#### COLLECTED DATA
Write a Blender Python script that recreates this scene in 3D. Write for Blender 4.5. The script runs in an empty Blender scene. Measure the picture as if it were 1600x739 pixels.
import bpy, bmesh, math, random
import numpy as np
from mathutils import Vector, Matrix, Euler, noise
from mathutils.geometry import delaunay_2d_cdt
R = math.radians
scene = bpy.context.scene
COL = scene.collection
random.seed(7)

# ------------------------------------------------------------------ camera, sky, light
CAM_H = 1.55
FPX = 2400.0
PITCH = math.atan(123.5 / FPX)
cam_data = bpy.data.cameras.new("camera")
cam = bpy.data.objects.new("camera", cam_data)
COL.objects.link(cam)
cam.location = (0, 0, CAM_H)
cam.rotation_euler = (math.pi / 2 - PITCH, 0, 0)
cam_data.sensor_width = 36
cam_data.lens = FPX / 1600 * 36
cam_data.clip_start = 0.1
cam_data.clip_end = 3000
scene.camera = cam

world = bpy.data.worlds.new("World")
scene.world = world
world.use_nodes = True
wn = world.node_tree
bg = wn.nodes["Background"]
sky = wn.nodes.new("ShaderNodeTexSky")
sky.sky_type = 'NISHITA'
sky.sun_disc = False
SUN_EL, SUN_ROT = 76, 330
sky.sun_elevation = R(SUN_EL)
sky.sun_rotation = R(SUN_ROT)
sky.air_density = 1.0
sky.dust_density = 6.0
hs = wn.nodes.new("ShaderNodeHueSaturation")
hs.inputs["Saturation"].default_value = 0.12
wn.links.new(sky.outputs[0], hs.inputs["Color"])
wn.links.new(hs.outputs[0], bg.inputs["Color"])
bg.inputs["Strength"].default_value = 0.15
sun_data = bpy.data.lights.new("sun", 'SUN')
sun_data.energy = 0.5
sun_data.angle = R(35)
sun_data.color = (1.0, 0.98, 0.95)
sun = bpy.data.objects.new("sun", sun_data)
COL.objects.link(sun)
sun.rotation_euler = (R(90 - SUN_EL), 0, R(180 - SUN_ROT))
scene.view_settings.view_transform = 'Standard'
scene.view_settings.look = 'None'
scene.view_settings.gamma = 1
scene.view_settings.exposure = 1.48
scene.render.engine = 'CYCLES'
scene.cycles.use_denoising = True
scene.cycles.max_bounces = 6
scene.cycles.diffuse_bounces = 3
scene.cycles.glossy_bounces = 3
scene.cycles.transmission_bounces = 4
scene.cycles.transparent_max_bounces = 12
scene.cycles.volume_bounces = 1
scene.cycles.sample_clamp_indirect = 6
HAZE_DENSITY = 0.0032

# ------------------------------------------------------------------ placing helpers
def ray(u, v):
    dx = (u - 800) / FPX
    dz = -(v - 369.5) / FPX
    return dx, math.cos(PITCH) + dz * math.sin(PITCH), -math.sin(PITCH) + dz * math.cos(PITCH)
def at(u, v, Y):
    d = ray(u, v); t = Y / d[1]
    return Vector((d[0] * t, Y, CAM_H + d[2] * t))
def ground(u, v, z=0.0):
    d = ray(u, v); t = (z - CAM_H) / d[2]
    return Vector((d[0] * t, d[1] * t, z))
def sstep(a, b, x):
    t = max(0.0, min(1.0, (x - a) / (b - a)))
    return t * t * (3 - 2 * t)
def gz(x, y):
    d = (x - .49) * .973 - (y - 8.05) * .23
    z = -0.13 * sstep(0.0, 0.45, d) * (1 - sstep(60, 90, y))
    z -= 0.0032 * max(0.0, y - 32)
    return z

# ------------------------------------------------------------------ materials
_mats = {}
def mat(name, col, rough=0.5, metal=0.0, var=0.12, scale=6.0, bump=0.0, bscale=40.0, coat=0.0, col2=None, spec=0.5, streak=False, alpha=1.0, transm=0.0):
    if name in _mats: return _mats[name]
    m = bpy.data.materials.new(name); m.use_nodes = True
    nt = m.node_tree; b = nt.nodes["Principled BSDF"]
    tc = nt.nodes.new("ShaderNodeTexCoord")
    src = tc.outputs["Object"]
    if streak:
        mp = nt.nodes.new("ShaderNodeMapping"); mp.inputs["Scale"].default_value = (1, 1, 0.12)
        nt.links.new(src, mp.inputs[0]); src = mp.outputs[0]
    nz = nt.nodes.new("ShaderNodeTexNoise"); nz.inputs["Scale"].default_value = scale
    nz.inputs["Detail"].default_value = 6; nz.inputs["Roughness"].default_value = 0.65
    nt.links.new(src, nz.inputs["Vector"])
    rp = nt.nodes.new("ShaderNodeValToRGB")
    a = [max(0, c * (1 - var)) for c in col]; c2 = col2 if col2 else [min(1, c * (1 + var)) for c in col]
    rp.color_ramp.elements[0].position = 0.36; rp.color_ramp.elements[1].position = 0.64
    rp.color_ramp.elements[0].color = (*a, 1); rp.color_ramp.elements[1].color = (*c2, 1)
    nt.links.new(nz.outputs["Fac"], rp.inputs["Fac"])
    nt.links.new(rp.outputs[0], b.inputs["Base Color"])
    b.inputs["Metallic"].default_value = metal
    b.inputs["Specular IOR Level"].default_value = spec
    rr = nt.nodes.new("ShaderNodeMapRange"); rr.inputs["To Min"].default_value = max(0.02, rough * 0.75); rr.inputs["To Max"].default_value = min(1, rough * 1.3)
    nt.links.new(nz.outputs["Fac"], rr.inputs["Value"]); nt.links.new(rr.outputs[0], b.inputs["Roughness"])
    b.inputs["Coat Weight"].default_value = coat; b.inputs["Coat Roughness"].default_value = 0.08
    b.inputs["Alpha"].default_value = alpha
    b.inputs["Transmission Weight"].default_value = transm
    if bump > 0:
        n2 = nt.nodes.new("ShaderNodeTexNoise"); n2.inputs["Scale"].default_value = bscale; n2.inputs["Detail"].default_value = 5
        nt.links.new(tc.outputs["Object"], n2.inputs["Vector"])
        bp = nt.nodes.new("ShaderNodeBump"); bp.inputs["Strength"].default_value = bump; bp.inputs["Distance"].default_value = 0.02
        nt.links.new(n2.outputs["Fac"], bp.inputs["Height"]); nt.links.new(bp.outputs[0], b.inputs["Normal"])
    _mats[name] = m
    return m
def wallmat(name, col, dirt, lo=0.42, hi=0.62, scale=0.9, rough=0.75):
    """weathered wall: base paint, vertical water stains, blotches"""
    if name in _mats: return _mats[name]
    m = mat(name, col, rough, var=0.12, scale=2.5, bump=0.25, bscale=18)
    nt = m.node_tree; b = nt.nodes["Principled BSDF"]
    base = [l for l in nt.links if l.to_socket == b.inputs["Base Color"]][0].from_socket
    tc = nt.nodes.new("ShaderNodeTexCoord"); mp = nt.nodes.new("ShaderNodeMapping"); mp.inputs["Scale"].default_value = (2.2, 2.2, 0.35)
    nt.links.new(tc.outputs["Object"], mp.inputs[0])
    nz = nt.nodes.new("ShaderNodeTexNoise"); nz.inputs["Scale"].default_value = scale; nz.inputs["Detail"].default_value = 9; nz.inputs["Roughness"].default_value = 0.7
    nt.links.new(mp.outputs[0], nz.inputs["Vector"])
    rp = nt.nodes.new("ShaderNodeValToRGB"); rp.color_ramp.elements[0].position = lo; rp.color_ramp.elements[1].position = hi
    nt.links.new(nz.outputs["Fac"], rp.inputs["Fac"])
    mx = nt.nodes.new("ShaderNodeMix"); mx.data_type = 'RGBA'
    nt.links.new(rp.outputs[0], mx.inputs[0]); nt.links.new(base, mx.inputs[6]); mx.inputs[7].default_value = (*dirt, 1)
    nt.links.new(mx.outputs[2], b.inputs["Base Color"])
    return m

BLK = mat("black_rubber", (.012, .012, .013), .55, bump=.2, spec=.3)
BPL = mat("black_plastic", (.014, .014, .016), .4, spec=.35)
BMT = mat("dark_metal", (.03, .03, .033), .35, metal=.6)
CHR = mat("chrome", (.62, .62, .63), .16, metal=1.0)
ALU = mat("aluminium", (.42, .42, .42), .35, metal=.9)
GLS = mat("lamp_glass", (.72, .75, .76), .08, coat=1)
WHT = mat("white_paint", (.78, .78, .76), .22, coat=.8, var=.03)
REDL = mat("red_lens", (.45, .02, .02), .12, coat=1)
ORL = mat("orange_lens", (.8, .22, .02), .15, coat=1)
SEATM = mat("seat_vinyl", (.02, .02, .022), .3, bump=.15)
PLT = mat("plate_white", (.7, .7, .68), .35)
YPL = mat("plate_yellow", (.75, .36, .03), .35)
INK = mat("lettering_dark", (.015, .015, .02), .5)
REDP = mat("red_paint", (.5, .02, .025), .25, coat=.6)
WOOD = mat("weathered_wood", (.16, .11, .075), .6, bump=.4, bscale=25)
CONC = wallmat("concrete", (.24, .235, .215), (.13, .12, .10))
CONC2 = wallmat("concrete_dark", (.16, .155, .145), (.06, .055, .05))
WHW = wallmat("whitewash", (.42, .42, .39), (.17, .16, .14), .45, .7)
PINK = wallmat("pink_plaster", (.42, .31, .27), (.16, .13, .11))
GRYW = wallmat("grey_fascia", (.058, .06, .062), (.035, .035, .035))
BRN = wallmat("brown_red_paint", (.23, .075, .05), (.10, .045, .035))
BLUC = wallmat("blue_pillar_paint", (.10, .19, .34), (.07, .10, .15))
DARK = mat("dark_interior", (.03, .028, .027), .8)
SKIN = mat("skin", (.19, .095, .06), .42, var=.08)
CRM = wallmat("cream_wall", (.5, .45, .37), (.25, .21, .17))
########
Repeat the material word for word from its opening line up to and including the line containing "scene.camera = cam".

Write a Blender Python script that recreates this scene in 3D. Write for Blender 4.5. The script runs in an empty Blender scene. Measure the picture as if it were 1600x739 pixels.
import bpy, bmesh, math, random
import numpy as np
from mathutils import Vector, Matrix, Euler, noise
from mathutils.geometry import delaunay_2d_cdt
R = math.radians
scene = bpy.context.scene
COL = scene.collection
random.seed(7)

# ------------------------------------------------------------------ camera, sky, light
CAM_H = 1.55
FPX = 2400.0
PITCH = math.atan(123.5 / FPX)
cam_data = bpy.data.cameras.new("camera")
cam = bpy.data.objects.new("camera", cam_data)
COL.objects.link(cam)
cam.location = (0, 0, CAM_H)
cam.rotation_euler = (math.pi / 2 - PITCH, 0, 0)
cam_data.sensor_width = 36
cam_data.lens = FPX / 1600 * 36
cam_data.clip_start = 0.1
cam_data.clip_end = 3000
scene.camera = cam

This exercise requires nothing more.